> [Collected material]
>>>>

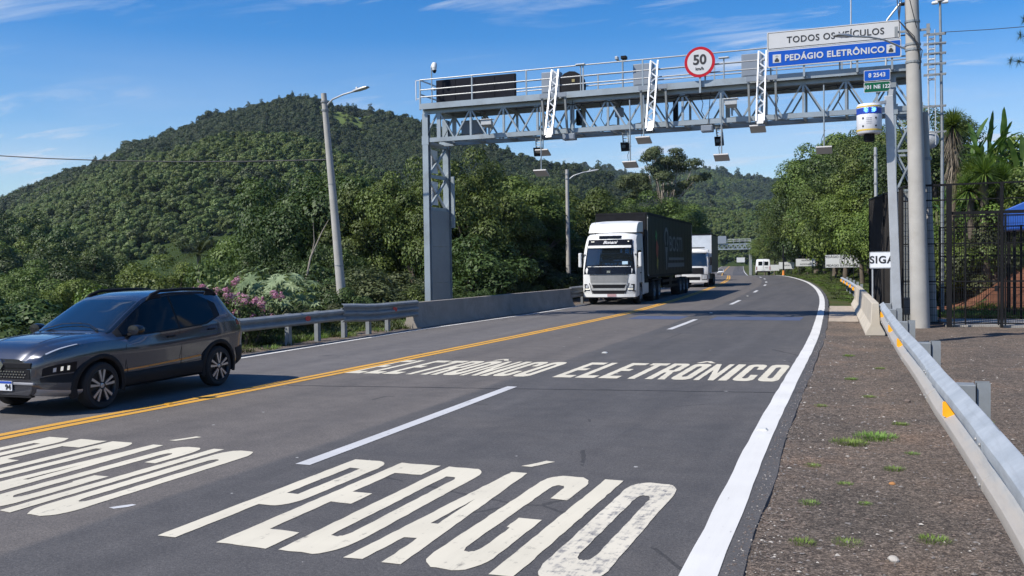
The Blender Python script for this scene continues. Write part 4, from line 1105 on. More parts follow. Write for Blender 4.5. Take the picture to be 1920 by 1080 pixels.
# grey cabinets
for x, lab in ((-10.62, 'grey equipment cabinet on the gantry walkway behind the left lattice boom'), (-7.36, 'grey equipment cabinet on the gantry walkway behind the middle lattice boom'), (-3.80, 'grey equipment cabinet on the gantry walkway behind the right lattice boom')):
    t = thing('equipment_cabinet', lab, 'cabinet', (x,31.35,7.5), 0, 'cabinets on the gantry walkway')
    q = MB(); q.bx(-.33,.33,-.18,.18,.35,1.08); q.build('body', M_CAB, t, bevel=.015)
    q = MB(); q.bx(-.29,.29,-.192,-.181,.39,1.04); q.build('door', M_CAB, t)
    q = MB(); q.box((.24,-.2,.7),(.03,.02,.1)); q.build('handle', M_BLACK, t)
    for s in (-1,1): q = MB(); q.bx(s*.25-.03,s*.25+.03,-.05,.05,-.01,.35); q.build('leg', M_GAN, t)
# floodlights and small cameras on the chord
def flood(x, z, lab):
    t = thing('floodlight', lab, 'floodlight', (x,29.75,z), 0, 'floodlights on the gantry chord')
    q = MB(); q.add([(-.19,-.16,-.03),(.19,-.16,-.03),(.15,.12,-.10),(-.15,.12,-.10),(-.19,-.16,.14),(.19,-.16,.14),(.15,.12,.10),(-.15,.12,.10)], [(3,2,1,0),(4,5,6,7),(0,1,5,4),(1,2,6,5),(2,3,7,6),(3,0,4,7)]); q.build('body', M_LAMP, t, bevel=.01)
    q = MB(); q.bx(-.21,.21,-.2,.1,.145,.16); q.build('hood', M_WHITE, t)
    q = MB(); q.bar((0,.12,-.02),(0,.42,-.1),.05,.05); q.bar((0,.12,-.1),(0,.1,-.34),.06,.05); q.build('bracket', M_GAN, t)
flood(-12.4, 6.70, 'white-hooded floodlight on the left part of the gantry front')
flood(-4.25, 6.78, 'white-hooded floodlight on the right part of the gantry front, below the speed-limit disc')
# hanging antenna panels
def antenna(x, y, z, lab, box=False):
    t = thing('hanging_antenna', lab, 'antenna', (x,y,6.3), 0, 'antenna panels hanging below the gantry')
    d = z-6.3
    q = MB(); q.tube((0,0,.9),(0,0,d+.05),.022,n=8); q.build('rod', M_GAN, t, smooth=40)
    q = MB(); rx = R(-24); c_, s_ = math.cos(rx), math.sin(rx)
    vs = [(px, py*c_-pz*s_, d+py*s_+pz*c_) for px, py, pz in ((-.23,-.2,-.025),(.23,-.2,-.025),(.23,.2,-.025),(-.23,.2,-.025),(-.23,-.2,.025),(.23,-.2,.025),(.23,.2,.025),(-.23,.2,.025))]
    q.add(vs, [(3,2,1,0),(4,5,6,7),(0,1,5,4),(1,2,6,5),(2,3,7,6),(3,0,4,7)]); q.build('panel', mat('antenna_grey', (0.42,0.41,0.40), 0.55, var=0.05), t, bevel=.01)
    q = MB(); q.path([(.03,0,d+.6),(-.08,-.03,d+.3),(-.06,0,d+.06)], .009, 5); q.build('lead', M_DARK, t, smooth=40)
    q = MB(); q.bar((0,0,.2),(0,.35,.1),.04,.04); q.build('bracket', M_GAN, t)
antenna(-10.58, 30.0, 4.99, 'grey antenna panel on the longest rod under the gantry, leftmost')
antenna(-10.72, 30.6, 5.74, 'grey antenna panel on a short rod tucked behind the leftmost hanging one')
antenna(-7.52, 30.0, 5.12, 'grey antenna panel on a long rod above the gap left of the tall eucalyptus')
antenna(-6.93, 29.4, 5.80, 'grey antenna panel on a short rod below the middle lattice boom')
antenna(-4.60, 30.0, 5.19, 'grey antenna panel on a long rod hanging above the oncoming trucks')
antenna(-3.42, 29.4, 5.93, 'grey antenna panel on a short rod below the right lattice boom')
antenna(-1.55, 30.0, 5.25, 'dark-looking antenna panel hanging before the trees on the right')
# ladder-shaped camera boxes below the lower chord
for x, lab in ((-10.95, 'black camera unit on a ladder bracket below the gantry, leftmost of three'), (-7.88, 'black camera unit on a ladder bracket below the gantry, middle of three'), (-4.80, 'black camera unit on a ladder bracket below the gantry, rightmost of three')):
    t = thing('camera_unit', lab, 'camera', (x,30.75,6.3), 0, 'camera units below the gantry')
    for s in (-1,1): q = MB(); q.bar((s*.09,0,0),(s*.09+.06,-.1,-.42),.03,.04); q.build('side_rail', M_GAN, t)
    for k in range(4): q = MB(); q.bar((-.09+.012*k,-.02*k,-.06-.09*k),(.09+.012*k,-.02*k,-.06-.09*k),.025,.025); q.build('rung', M_BRIGHT, t)
    q = MB(); q.add([(-.10,-.16,-.68),(.14,-.16,-.68),(.16,.1,-.64),(-.06,.1,-.64),(-.12,-.2,-.38),(.12,-.2,-.38),(.14,.08,-.36),(-.08,.08,-.36)], [(3,2,1,0),(4,5,6,7),(0,1,5,4),(1,2,6,5),(2,3,7,6),(3,0,4,7)]); q.build('housing', M_BLACK, t, bevel=.015)
    q = MB(); q.box((.0,-.19,-.52),(.13,.04,.10)); q.build('lens', mat('lens_black', (0.005,0.005,0.008), 0.08), t)
    q = MB(); q.bar((-.35,-.4,.03),(0,0,-.02),.05,.05); q.build('arm', M_GAN, t)
# boxes tucked in the truss
def junction(x, y, z, d, m, lab):
    t = thing('junction_box', lab, 'junction box', (x,y,z), 0, 'boxes inside the gantry truss')
    q = MB(); q.bx(-d[0]/2,d[0]/2,-d[1]/2,d[1]/2,0,d[2]); q.build('body', m, t, bevel=.01)
    q = MB(); q.bx(-d[0]/2+.03,d[0]/2-.03,-d[1]/2-.012,-d[1]/2-.001,.03,d[2]-.03); q.build('lid', m, t)
    q = MB(); q.path([(0,0,d[2]),(.03,0,d[2]+.1),(.1,.05,7.33-z)], .012, 5); q.build('lead', M_DARK, t, smooth=40)
junction(-8.05, 30.7, 6.78, (.26,.2,.30), M_CAB, 'small grey box in the truss between the left and middle booms')
junction(-9.45, 30.7, 6.6, (.16,.2,.5), M_BLACK, 'black cable box in the truss right of the left boom')
junction(-6.15, 30.6, 6.45, (.14,.2,.7), M_BLACK, 'tall black cable box in the truss right of the middle boom')
junction(-13.6, 31.2, 6.6, (.75,.3,.5), M_CAB, 'wide grey box in the truss near the left column')
junction(-9.55, 29.95, 6.02, (.42,.3,.2), M_CAB, 'flat grey box under the lower chord by the left boom')
junction(-5.05, 30.1, 6.02, (.36,.3,.2), M_CAB, 'flat grey box under the lower chord below the speed-limit disc')
# dome camera on a little mast at the left end, camera pair mid-span, lamp stalks
t = thing('dome_camera', 'white dome camera on a short mast at the gantry left end', 'camera', (-14.9,30.6,7.5))
q = MB(); q.tube((0,0,0),(0,0,1.55),.025,n=8); q.build('mast', M_GAN, t, smooth=40)
q = MB(); q.path([(0,0,1.5),(.04,-.02,1.6),(.12,-.05,1.62)], .03, 8); q.build('arm', M_WHITE, t, smooth=40)
q = MB(); q.lathe([(0,1.32),(.05,1.33),(.075,1.38),(.08,1.45),(.09,1.46),(.095,1.6),(.06,1.65),(0,1.66)], (.14,-.05,0), 'z', 14, 0); q.build('dome', M_WHITE, t, smooth=40)
q = MB(); q.lathe([(0,1.27),(.045,1.29),(.07,1.34),(.078,1.378),(0,1.38)], (.14,-.05,0), 'z', 14); q.build('lens_bowl', M_BLACK, t, smooth=40)
q = MB(); q.lathe([(0,-.1),(.05,-.1),(.05,.06),(.035,.1),(0,.1)], (.08,0,.72), 'y', 12); q.build('second_camera', M_WHITE, t, smooth=40)
t = thing('camera_pair', 'pair of small cameras on a stalk above the gantry handrail left of the middle boom', 'camera', (-8.0,31.0,7.5))
q = MB(); q.tube((0,0,0),(0,0,1.2),.03,n=8); q.build('stalk', M_GAN, t, smooth=40)
q = MB(); q.bar((-.2,0,1.2),(.12,0,1.2),.03,.03); q.build('arm', M_GAN, t)
for x, m in ((-.18, M_LAMP), (.02, M_BLACK), (.11, M_BLACK)): q = MB(); q.box((x,-.05,1.28),(.09,.22,.10)); q.build('camera_body', m, t, bevel=.012)
for x, z, lab in ((-9.15,8.45,'flat small lamp on a stalk at the handrail beside the black round housing'), (-4.5,8.25,'flat small lamp on a stalk at the handrail right of the speed-limit disc')):
    t = thing('stalk_lamp', lab, 'lamp', (x,29.95,7.5))
    q = MB(); q.tube((0,0,0),(0,0,z-7.5),.022,n=8); q.build('stalk', M_GAN, t, smooth=40)
    q = MB(); q.bx(-.16,.16,-.08,.08,z-7.5,z-7.46); q.build('head', M_LAMP, t, bevel=.01)
# masts behind the sign
t = thing('whip_mast', 'thin vertical mast rising behind the white toll sign', 'mast', (-.82,31.7,7.5))
q = MB(); q.path([(0,0,0),(0,0,3.2)], [.03,.02], 8); q.build('rod', M_GALV, t, smooth=40); q = MB(); q.bx(-.06,.06,-.06,.06,-.01,.08); q.build('foot', M_GAN, t)
t = thing('hooked_mast', 'hooked steel mast with two small cameras behind the right end of the toll sign', 'mast', (.2,31.7,7.5))
q = MB(); q.path([(0,0,0),(0,0,1.7),(.04,0,1.85),(.42,0,2.33)], .032, 8); q.build('tube', M_GALV, t, smooth=40)
for x, z in ((.1,1.72),(.47,2.28)): q = MB(); q.lathe([(0,-.1),(.05,-.1),(.055,.06),(0,.1)], (x,0,z), 'x', 10); q.build('camera_body', M_BLACK, t, smooth=40)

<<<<

> [Your objective]
Wherever "part" shows up in a line, copy that line.

> [Answer to the task]
The Blender Python script for this scene continues. Write part 4, from line 1105 on. More parts follow. Write for Blender 4.5. Take the picture to be 1920 by 1080 pixels.
flood(-12.4, 6.70, 'white-hooded floodlight on the left part of the gantry front')
flood(-4.25, 6.78, 'white-hooded floodlight on the right part of the gantry front, below the speed-limit disc')